これは、弊社だけの話ではなく、外資系企業の“日本法人あるある”な話のようです。WebやテレビCMなどで、なんだか読みづらい、不思議な日本語だな、と思ったら、こんな戦いが背後で行われているんだ、と思い出していただければと思います。
もう少し現地法人メンバーを信じて任せてしまえばいいのに、と思いますけれどね。

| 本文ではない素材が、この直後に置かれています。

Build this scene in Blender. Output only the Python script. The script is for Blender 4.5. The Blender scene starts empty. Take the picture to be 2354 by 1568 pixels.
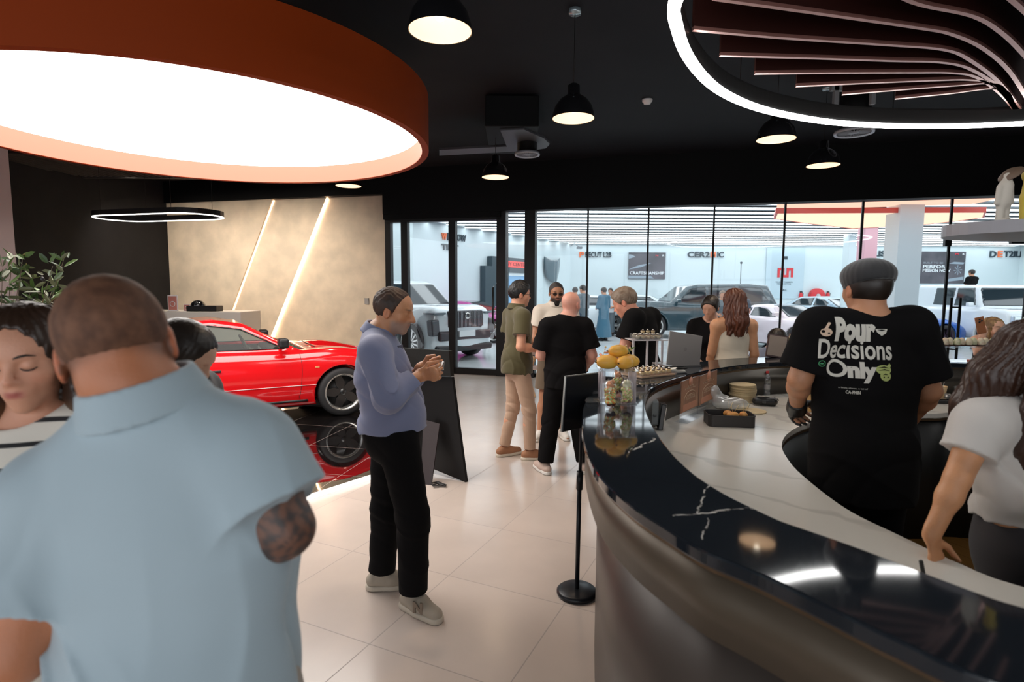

ですので、外資系企業にも関わらず、日本人のタレントさんをキャスティングして日本人にガチっと刺さるメッセージのCMを打たれていたりすると、きっと交渉は大変だっただろうな、などと想像をしてしまいます。
今回も、できるだけ日本のお客さまに伝わりやすいメッセージにしたいと思い、直訳バージョンに赤入れしたところ、真っ赤になってしまいました。
しかし、日本の広報スタッフに強力にサポートいただき、米国本社と調整をつけていただけたため、かなり日本のお客さまにわかりやすい日本語のプレスリリースができたと感じています。
最後に、表題の「直感的なクラウド体験を提供」がどうなったか……
“クラウドの「あたりまえ」を自社内システムで実現”
いかがでしたでしょうか。カテゴリーマネージャーは、こんなお仕事もやっている、というお話でした。